| Prompt |
Reproduce the material below line by line, beginning with its first line and ending with the line that contains "PI = math.pi"; leave out pictures.

| Supplied information |
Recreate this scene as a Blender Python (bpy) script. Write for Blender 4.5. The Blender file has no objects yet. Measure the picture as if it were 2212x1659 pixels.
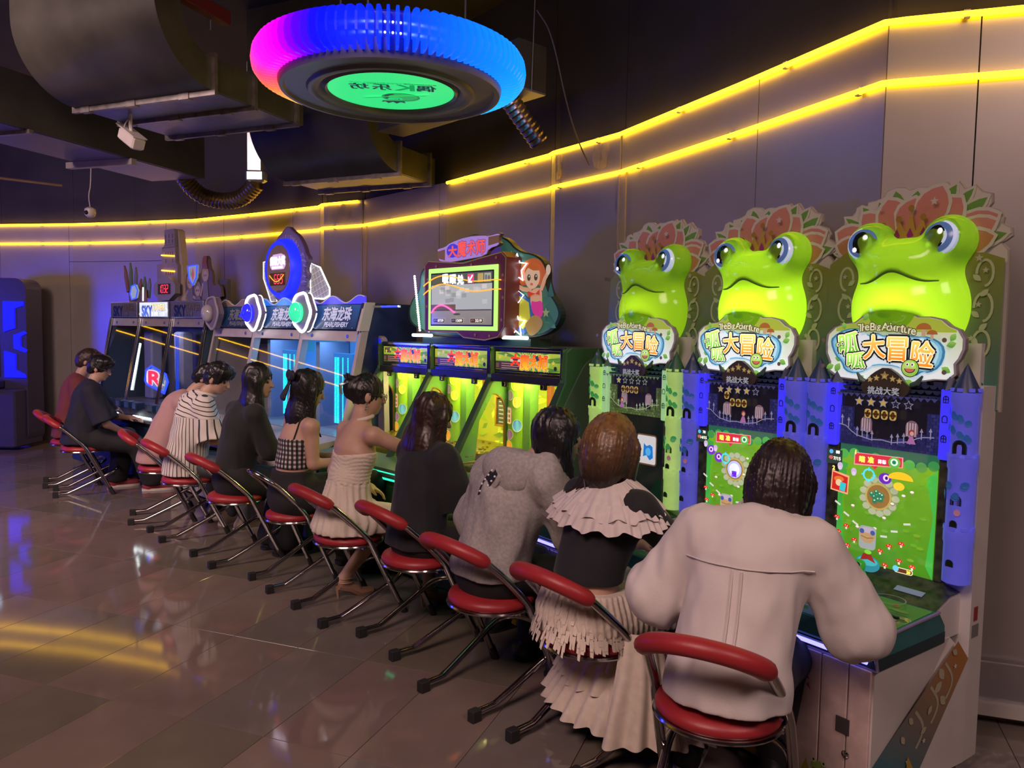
import bpy, bmesh, math, random
import numpy as np
from mathutils import Matrix, Vector, noise
from mathutils.geometry import tessellate_polygon
random.seed(7); RNG = np.random.default_rng(7)
S = bpy.context.scene
COL = S.collection
PI = math.pi

# ------------------------------------------------------------------ camera, world, light, exposure
F_PX = 1678.0; PITCH = math.radians(3.94); ROLL = 0.0167; HC = 1.68
cd = bpy.data.cameras.new('camera'); cam = bpy.data.objects.new('camera', cd); COL.objects.link(cam)
cd.sensor_width = 36.0; cd.sensor_fit = 'HORIZONTAL'; cd.lens = F_PX / 2212 * 36.0; cd.clip_start = 0.05; cd.clip_end = 80
_up = Vector((0, math.sin(PITCH), math.cos(PITCH))); _fw = Vector((0, math.cos(PITCH), -math.sin(PITCH))); _R = Vector((1, 0, 0))
_r = _R * math.cos(ROLL) + _up * math.sin(ROLL); _u = -_R * math.sin(ROLL) + _up * math.cos(ROLL)
cam.matrix_world = Matrix(((_r.x, _u.x, -_fw.x, 0), (_r.y, _u.y, -_fw.y, 0), (_r.z, _u.z, -_fw.z, HC), (0, 0, 0, 1)))
S.camera = cam
S.view_settings.view_transform = 'Standard'; S.view_settings.look = 'None'
S.view_settings.exposure = 0.0; S.view_settings.gamma = 1.0; S.view_settings.use_curve_mapping = False
S.cycles.use_denoising = True
S.cycles.max_bounces = 6; S.cycles.diffuse_bounces = 3; S.cycles.glossy_bounces = 4; S.cycles.transmission_bounces = 6; S.cycles.transparent_max_bounces = 8
S.cycles.sample_clamp_indirect = 4.0
S.cycles.caustics_reflective = False; S.cycles.caustics_refractive = False
W = bpy.data.worlds.new('arcade_gloom'); S.world = W; W.use_nodes = True
W.node_tree.nodes['Background'].inputs[0].default_value = (0.20, 0.13, 0.17, 1); W.node_tree.nodes['Background'].inputs[1].default_value = 0.10

def area(name, loc, target, size, power, color, sy=None, spread=180):
    l = bpy.data.lights.new(name, 'AREA'); l.energy = power; l.color = color; l.size = size
    if sy: l.shape = 'RECTANGLE'; l.size_y = sy
    l.spread = math.radians(spread)
    o = bpy.data.objects.new(name, l); COL.objects.link(o); o.location = loc
    o.rotation_euler = (Vector(target) - Vector(loc)).to_track_quat('-Z', 'Y').to_euler(); return o
def point(name, loc, power, color, r=0.05):
    l = bpy.data.lights.new(name, 'POINT'); l.energy = power; l.color = color; l.shadow_soft_size = r
    o = bpy.data.objects.new(name, l); COL.objects.link(o); o.location = loc; return o
# warm rose fill lights, added high in the hall to brighten the scene
area('hall_fill_light', (-1.6, .2, 4.3), (-1.4, 3.6, .0), 2.0, 125, (1.0, .68, .62), spread=125)
area('hall_fill_light_2', (-5.2, 3.4, 4.3), (-4.8, 8.4, .8), 2.0, 230, (1.0, .70, .64), spread=120)
area('hall_fill_light_3', (2.2, -.8, 4.3), (1.2, 2.4, .4), 1.5, 45, (1.0, .70, .66), spread=120)
area('unseen_machines_blue', (-9.6, 7.6, 1.6), (-6.9, 9.6, .5), .8, 110, (.02, .03, 1.0))  # stands in for the blue glow of machines out of view


# ------------------------------------------------------------------ materials
_M = {}
def mat(name, col, rough=0.5, metal=0.0, emit=0.0, ecol=None, var=0.06, scale=9.0, spec=None, alpha=1.0, trans=0.0, bump=0.0, bscale=60.0, sheen=0.0, coat=0.0, sss=0.0):
    if name in _M: return _M[name]
    m = bpy.data.materials.new(name); m.use_nodes = True; nt = m.node_tree; b = nt.nodes['Principled BSDF']
    c = tuple(col) + (1,)
    b.inputs['Roughness'].default_value = rough; b.inputs['Metallic'].default_value = metal
    tc = nt.nodes.new('ShaderNodeTexCoord')
    if var > 0:
        n = nt.nodes.new('ShaderNodeTexNoise'); n.inputs['Scale'].default_value = scale; n.inputs['Detail'].default_value = 3
        nt.links.new(tc.outputs['Object'], n.inputs['Vector'])
        r = nt.nodes.new('ShaderNodeValToRGB')
        r.color_ramp.elements[0].position = .3; r.color_ramp.elements[1].position = .7
        r.color_ramp.elements[0].color = tuple(max(0, x * (1 - var)) for x in col) + (1,)
        r.color_ramp.elements[1].color = tuple(min(1, x * (1 + var)) for x in col) + (1,)
        nt.links.new(n.outputs['Fac'], r.inputs[0]); nt.links.new(r.outputs[0], b.inputs['Base Color'])
    else: b.inputs['Base Color'].default_value = c
    if bump > 0:
        n2 = nt.nodes.new('ShaderNodeTexNoise'); n2.inputs['Scale'].default_value = bscale; n2.inputs['Detail'].default_value = 2
        nt.links.new(tc.outputs['Object'], n2.inputs['Vector'])
        bp = nt.nodes.new('ShaderNodeBump'); bp.inputs['Strength'].default_value = bump; bp.inputs['Distance'].default_value = .01
        nt.links.new(n2.outputs['Fac'], bp.inputs['Height']); nt.links.new(bp.outputs[0], b.inputs['Normal'])
    if emit > 0:
        b.inputs['Emission Color'].default_value = tuple(ecol or col) + (1,); b.inputs['Emission Strength'].default_value = emit
    if spec is not None: b.inputs['Specular IOR Level'].default_value = spec
    if alpha < 1: b.inputs['Alpha'].default_value = alpha
    if trans > 0: b.inputs['Transmission Weight'].default_value = trans
    if sheen > 0: b.inputs['Sheen Weight'].default_value = sheen
    if coat > 0: b.inputs['Coat Weight'].default_value = coat
    if sss > 0:
        b.inputs['Subsurface Weight'].default_value = sss; b.inputs['Subsurface Radius'].default_value = (.02, .008, .004); b.inputs['Subsurface Scale'].default_value = 1
    _M[name] = m; return m

def print_mat(emit=0.0, rough=0.35):
    k = 'printed_art_%g_%g' % (emit, rough)
    if k in _M: return _M[k]
    m = bpy.data.materials.new(k); m.use_nodes = True; nt = m.node_tree; b = nt.nodes['Principled BSDF']
    a = nt.nodes.new('ShaderNodeVertexColor'); a.layer_name = 'Col'
    nt.links.new(a.outputs[0], b.inputs['Base Color']); b.inputs['Roughness'].default_value = rough
    if emit > 0:
        nt.links.new(a.outputs[0], b.inputs['Emission Color']); b.inputs['Emission Strength'].default_value = emit
    _M[k] = m; return m

def obj_color_mat(name, emit=1.0):
    if name in _M: return _M[name]
    m = bpy.data.materials.new(name); m.use_nodes = True; nt = m.node_tree; b = nt.nodes['Principled BSDF']
    a = nt.nodes.new('ShaderNodeObjectInfo'); nt.links.new(a.outputs['Color'], b.inputs['Base Color']); nt.links.new(a.outputs['Color'], b.inputs['Emission Color'])
    b.inputs['Emission Strength'].default_value = emit; b.inputs['Roughness'].default_value = .35
    _M[name] = m; return m

def srgb(r, g, b):
    f = lambda v: ((v / 255 + .055) / 1.055) ** 2.4 if v > 10.3 else v / 255 / 12.92
    return (f(r), f(g), f(b))
def hx(s): return srgb(int(s[0:2], 16), int(s[2:4], 16), int(s[4:6], 16))

# ------------------------------------------------------------------ objects
def tag(o, label=None, cat=None, group=None, kind=None):
    if label: o['label'] = label
    if cat: o['category'] = cat
    if group: o['group'] = group
    if kind: o['kind'] = kind
    return o
def thing(name, label, cat, loc=(0, 0, 0), rotz=0.0, group=None):
    o = bpy.data.objects.new(name, None); COL.objects.link(o); o.empty_display_size = .05
    o.location = loc; o.rotation_euler = (0, 0, rotz); return tag(o, label, cat, group)
def link(name, me, parent=None, mats=None):
    o = bpy.data.objects.new(name, me); COL.objects.link(o)
    if parent is not None: o.parent = parent
    if mats is not None:
        for m in (mats if isinstance(mats, (list, tuple)) else [mats]): me.materials.append(m)
    return o
def kids(o):
    return [c for c in o.children]
def dup(root, loc=None, rotz=None, label=None, group=None):
    def cp(o, par):
        c = o.copy(); COL.objects.link(c)
        if par is not None: c.parent = par
        for k in kids(o): cp(k, c)
        return c
    r = cp(root, None)
    if loc is not None: r.location = loc
    if rotz is not None: r.rotation_euler = (0, 0, rotz)
    if label: r['label'] = label
    if group: r['group'] = group
    return r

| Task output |
Recreate this scene as a Blender Python (bpy) script. Write for Blender 4.5. The Blender file has no objects yet. Measure the picture as if it were 2212x1659 pixels.
import bpy, bmesh, math, random
import numpy as np
from mathutils import Matrix, Vector, noise
from mathutils.geometry import tessellate_polygon
random.seed(7); RNG = np.random.default_rng(7)
S = bpy.context.scene
COL = S.collection
PI = math.pi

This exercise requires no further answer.